The steadily increasing pressure on natural resources has in many regions led to a precarious balance between the needs of different water users living in river basins and coastal zones.
It has been widely acknowledged that catchment areas should be managed as systems, if potential conflicts between competing uses are to be avoided. A consensus is emerging about the need for good governance in water resources management, as it is realised that water crises often are crises of governance.
This research area focuses on the institutional dimensions of water management, and studies the manner in which decision processes are taking shape in the water institutions. Laws, policies and organisations, and to some extent economics are objects of study, as well as the sociological study of claim–making by interest groups and those negotiation practices not formally recognised but historically linked to water management.
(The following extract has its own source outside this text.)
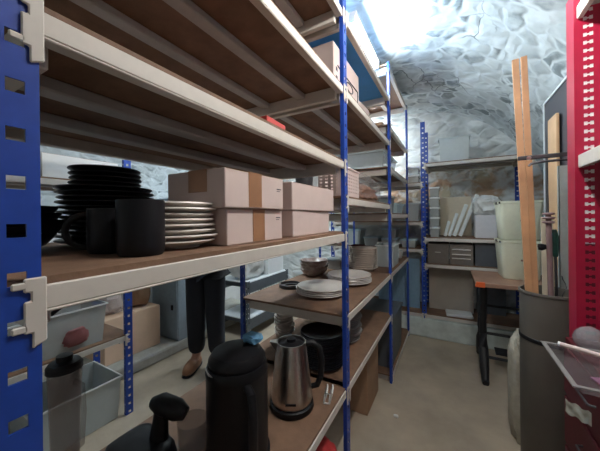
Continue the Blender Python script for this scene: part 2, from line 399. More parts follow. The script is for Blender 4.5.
# -- racking along the end wall, front at y = 3.12
YF, DE = 3.20, .43
P2 = lambda s, d, z: (s, YF + d, z)
er = thing('shelving_rack', 'blue post shelving against the bare stone end wall', 'shelving', (0, 3.4, .2), world=True)
XP = ((-1.34, 2.31), (-.29, 2.31), (.585, 1.88))
for x, zt in XP:
    upright(P2, x, 0, 1, .2, zt, parent=er, w=.045); upright(P2, x, DE, -1, .2, zt, parent=er, w=.045)
XB = [(XP[i][0]+.045, XP[i+1][0]) for i in range(2)]
for z in (.25, .945, 1.24, 1.665): shelf(P2, *XB[0], z, DE, er, bars=1)
for z in (.25, .79, 1.07, 1.865): shelf(P2, *XB[1], z, DE, er, bars=1)

# -- low racking of the back aisle, front at x = -1.89
DB = .43
P3 = lambda s, d, z: (-1.89 - d, s, z)
br = thing('shelving_rack', 'lower blue shelving in the back aisle holding storage tubs', 'shelving', (-2.1, .6, 0), world=True)
for y in (.10, 1.00):
    upright(P3, y, 0, 1, 0, 1.69, parent=br, w=.045); upright(P3, y, DB, -1, 0, 1.69, parent=br, w=.045)
for z in (.535, 1.0, 1.53): shelf(P3, .145, 1.00, z, DB, br, bars=1)
bw = thing('shelving_rack', 'low white shelf unit in the back aisle under white bags', 'shelving', (-2.1, 2.7, 0), world=True)
for y in (2.22, 3.0):
    upright(P3, y, 0, 1, 0, .62, parent=bw, w=.045, m=M['slate']); upright(P3, y, DB, -1, 0, .62, parent=bw, w=.045, m=M['slate'])
for z in (.22, .61): shelf(P3, 2.265, 3.0, z, DB, bw, board=M['edge'], beam=M['slate'], bars=1, bh=.11)

# ------------------------------------------------------------------ crockery
def plate_mesh(r, h, name, m):
    b = MB(); b.lathe([(0, .004), (r*.55, .004), (r*.58, 0), (r*.64, 0), (r*.66, .004), (r*.97, h), (r, h+.002), (r*.985, h+.005), (r*.66, .0095), (r*.6, .0075), (0, .0075)], seg=40)
    return b.build(name, m)
def bowl_mesh(r, h, name, m, w=.004):
    b = MB(); b.lathe([(0, 0), (r*.5, 0), (r*.52, .004), (r*.78, h*.35), (r*.97, h*.85), (r, h), (r-w, h), (r*.93-w, h*.8), (r*.74-w, h*.37+.003), (r*.45, .009), (0, .009)], seg=40)
    return b.build(name, m)
def stack(proto, n, x, y, z, step, cat, lab, group, jit=.002, jr=0.):
    for i in range(n):
        o = proto if i == 0 else proto.copy()
        if i: COL.objects.link(o)
        o.location = (x + R.uniform(-1, 1)*jit, y + R.uniform(-1, 1)*jit, z + i*step)
        o.rotation_euler = (R.uniform(-1, 1)*jr*(i > 0), R.uniform(-1, 1)*jr*(i > 0), R.random()*6)
        tag(o, lab.format(ordn(i, n)), cat, group)
    return z + n*step
Z2, Z1, Z0, Z3 = 1.2325, .856, .534, 1.395
e = .0006
zt = stack(plate_mesh(.108, .012, 'plate', M['black']), 12, -.80, .385, Z2+e, .0118, 'plate', 'black dinner plate, {} of the stack behind the mugs', 'black dinner plates behind the mugs', .006)
stack(plate_mesh(.080, .010, 'plate', M['black']), 4, -.80, .38, zt+.004, .0122, 'plate', 'small black side plate, {} of the four on the tall stack', 'black side plates on the tall stack', .003)
stack(bowl_mesh(.085, .04, 'bowl', M['black']), 5, -.76, .185, Z2+e, .0135, 'bowl', 'black bowl, {} of the low stack beside the blue post', 'black bowls beside the post', .012)
stack(plate_mesh(.100, .014, 'plate', M['whiteware']), 8, -.575, .412, Z2+e, .0118, 'plate', 'white plate, {} of the stack between black mug and cartons', 'white plates beside the cartons', .004)
def mug(label, loc, rz, r, h):
    t = thing('mug', label, 'mug', loc, rz, 'black mugs')
    b = MB(); b.lathe([(0, .003), (r*.86, .003), (r*.9, 0), (r*.98, .006), (r, .02), (r, h-.004), (r*.99, h), (r*.93, h), (r*.91, h-.006), (r*.90, .012), (0, .010)], seg=40)
    b.build('cup', M['blackmatt'], t, world=False)
    b = MB(); b.tube([(-r*.94 - .034*math.sin(k/14*PI), 0, h*.5 + .032*math.cos(k/14*PI)) for k in range(15)], .006, 10)
    b.build('handle', M['blackmatt'], t, world=False)
    return t
mug('black mug with its handle showing on the left', (-.605, .292, Z2+e), math.radians(60), .038, .088)
mug('taller straight black mug in front of the white plates', (-.505, .297, Z2+e), math.radians(-45), .040, .101)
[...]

Within this research area, institutions with different spatial spans are studied, from local water point committees, through watershed committees, urban water utilities, river boards and catchment councils to transboundary river basin commissions.
The research area also aims to identify adequate and innovative institutional forms that enhance accountability and public participation, from the local scale and the watershed, with its multistakeholder platforms, to the basin scale, and beyond. It wishes to contribute to effective and legitimate decision-making processes.
Focus areas:
- Watershed, catchment and basin organizations: negotiating access
- Managing the urban water cycle
- Organizational change in the water sector
Chair Groups involved:
- Water Governance
- Water Management
- Knowledge and Capacity Development
- Aquatic Ecosystems
Focus Areas:
Watershed, catchment and basin organisations: negotiating access
The emphasis in contemporary water, land and development policy domains on entitlement and rights (water rights, land titles, rights based approaches) demands close examination of allocation principles and procedures.
The water sector amplifies the complexities of legal pluralism alongside informal claims to natural resources. At the watershed scale we study appropriate technologies will lead to an increased degree of stakeholder participation.
At the catchment level we study the involvement of agencies, councils and the private sector in water resources planning, as well as the tradeoffs that may exist between competing uses.
At the basin scale, specific attention is given to international river basin commissions and to the manner in which equitable and reasonable sharing agreements are negotiated.
Managing the urban water cycle
With increasing global change pressures, coupled with existing conventional water management practices, cities of the future will experience difficulties in efficiently managing scarcer and less reliable water resources.
In order to meet these challenges, there a shift to a more integrated approach to urban water management.
Currently we are undertaking research that analyses the institutional, economic and financial aspects of the entire water cycle in urban centres.
The institutional set up of the water management organisations in small and medium-sized municipalities is investigated as well as the institutional changes required for a sustainable future.
Organisational change in the water sector
River basin organization and water utilities in developing countries have been subject to continuous reform over the past decades.
Understanding these reform efforts by analyzing the nature of the reforms, its drivers and its impacts (intended and unintended), underlies a deeper understanding of development patterns in the water sector.
What reforms are being conducted in river basins and water utilities and what are the impacts on the management of the water resource? How do decision-making processes unfold in river basin organizations and water utilities? Do private sector participation result in increased efficiencies? How do these institutional reforms articulate with political processes and governance issues?